→ Do this: Copy out the listing in full, exactly as written, but not its pictures.

→ Dataset extract:

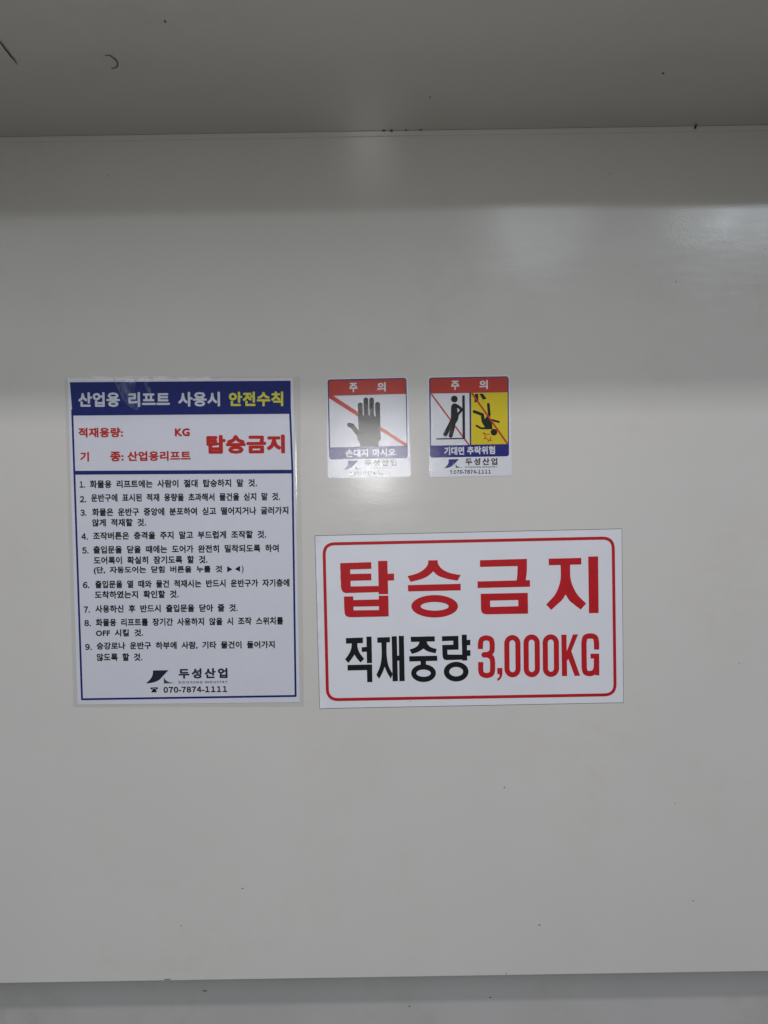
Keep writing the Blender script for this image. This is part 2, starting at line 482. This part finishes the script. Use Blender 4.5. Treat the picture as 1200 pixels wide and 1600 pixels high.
# 량
s.printed(K, [Z6(p) for p in [[(971,849),(1090,846),(1090,880),(972,884)], [(1052,850),(1090,846),(1091,943),(1054,944)],
    [(973,912),(1091,909),(1091,945),(974,948)], [(973,912),(1009,911),(1012,990),(976,990)],
    [(976,980),(1125,982),(1125,1017),(1010,1021)] + smooth([(1010,1021),(990,1017),(979,1004),(976,980)],4),
    [(1114,838),(1150,837),(1154,1023),(1118,1024)], [(1148,876),(1176,875),(1176,913),(1149,914)],
    [(1149,950),(1177,949),(1177,990),(1150,991)]] + ring(1074,1104,89,71,50,34)], M_BLACK, H)
# 3,000KG
def Z7s(ps): return [Z7(p) for p in ps]
s.printed(R, Z7s(stroke([(95,941)] + smooth([(95,905),(104,873),(138,861),(171,873),(180,905)]) +
    smooth([(180,930),(176,958),(152,978),(116,982)])[0:], 37)
    + stroke([(116,984)] + smooth([(150,984),(176,1003),(183,1035)]) + smooth([(183,1090),(174,1120),(140,1132),(106,1120),(97,1090)]) + [(97,1035)], 37)), M_RED, H)
s.printed(R, Z7s([[(216,1078),(253,1077),(254,1115)] + smooth([(254,1115),(249,1140),(236,1160),(217,1172)]) + smooth([(217,1153),(230,1143),(233,1122)]) + [(217,1122)]]), M_RED, H)
for cx, yt, yb in ((325,840,1145), (464,836,1144), (602,835,1142)):
    path = []
    for k in range(25):
        a = pi + pi * k / 24; path.append((cx + 40*cos(a), yt + 18.5 + 43 + 43*sin(a)))
    for k in range(25):
        a = pi * k / 24; path.append((cx + 1.5 + 40*cos(a), yb - 18.5 - 43 + 43*sin(a)))
    s.printed(R, Z7s(stroke(path, 37, closed=True)), M_RED, H)
s.printed(R, Z7s([[(678,838),(715,837),(720,1135),(683,1136)], [(762,836),(799,835),(722,1025),(705,990)],
    [(722,960),(748,950),(813,1133),(775,1135),(724,1000)]]), M_RED, H)
s.printed(R, Z7s(stroke([(932,945)] + smooth([(932,895),(922,857),(886,847),(851,857),(841,895)]) +
    smooth([(843,1075),(852,1108),(884,1118),(916,1106),(930,1075)]) + [(932,1000)], 38)
    + [[(888,975),(951,974),(951,1008),(889,1010)], [(914,990),(951,990),(952,1130),(926,1131),(920,1100)]]), M_RED, H)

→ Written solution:
Keep writing the Blender script for this image. This is part 2, starting at line 482. This part finishes the script. Use Blender 4.5. Treat the picture as 1200 pixels wide and 1600 pixels high.
# 량
s.printed(K, [Z6(p) for p in [[(971,849),(1090,846),(1090,880),(972,884)], [(1052,850),(1090,846),(1091,943),(1054,944)],
    [(973,912),(1091,909),(1091,945),(974,948)], [(973,912),(1009,911),(1012,990),(976,990)],
    [(976,980),(1125,982),(1125,1017),(1010,1021)] + smooth([(1010,1021),(990,1017),(979,1004),(976,980)],4),
    [(1114,838),(1150,837),(1154,1023),(1118,1024)], [(1148,876),(1176,875),(1176,913),(1149,914)],
    [(1149,950),(1177,949),(1177,990),(1150,991)]] + ring(1074,1104,89,71,50,34)], M_BLACK, H)
# 3,000KG
def Z7s(ps): return [Z7(p) for p in ps]
s.printed(R, Z7s(stroke([(95,941)] + smooth([(95,905),(104,873),(138,861),(171,873),(180,905)]) +
    smooth([(180,930),(176,958),(152,978),(116,982)])[0:], 37)
    + stroke([(116,984)] + smooth([(150,984),(176,1003),(183,1035)]) + smooth([(183,1090),(174,1120),(140,1132),(106,1120),(97,1090)]) + [(97,1035)], 37)), M_RED, H)
s.printed(R, Z7s([[(216,1078),(253,1077),(254,1115)] + smooth([(254,1115),(249,1140),(236,1160),(217,1172)]) + smooth([(217,1153),(230,1143),(233,1122)]) + [(217,1122)]]), M_RED, H)
for cx, yt, yb in ((325,840,1145), (464,836,1144), (602,835,1142)):
    path = []
    for k in range(25):
        a = pi + pi * k / 24; path.append((cx + 40*cos(a), yt + 18.5 + 43 + 43*sin(a)))
    for k in range(25):
        a = pi * k / 24; path.append((cx + 1.5 + 40*cos(a), yb - 18.5 - 43 + 43*sin(a)))
    s.printed(R, Z7s(stroke(path, 37, closed=True)), M_RED, H)
s.printed(R, Z7s([[(678,838),(715,837),(720,1135),(683,1136)], [(762,836),(799,835),(722,1025),(705,990)],
    [(722,960),(748,950),(813,1133),(775,1135),(724,1000)]]), M_RED, H)
s.printed(R, Z7s(stroke([(932,945)] + smooth([(932,895),(922,857),(886,847),(851,857),(841,895)]) +
    smooth([(843,1075),(852,1108),(884,1118),(916,1106),(930,1075)]) + [(932,1000)], 38)
    + [[(888,975),(951,974),(951,1008),(889,1010)], [(914,990),(951,990),(952,1130),(926,1131),(920,1100)]]), M_RED, H)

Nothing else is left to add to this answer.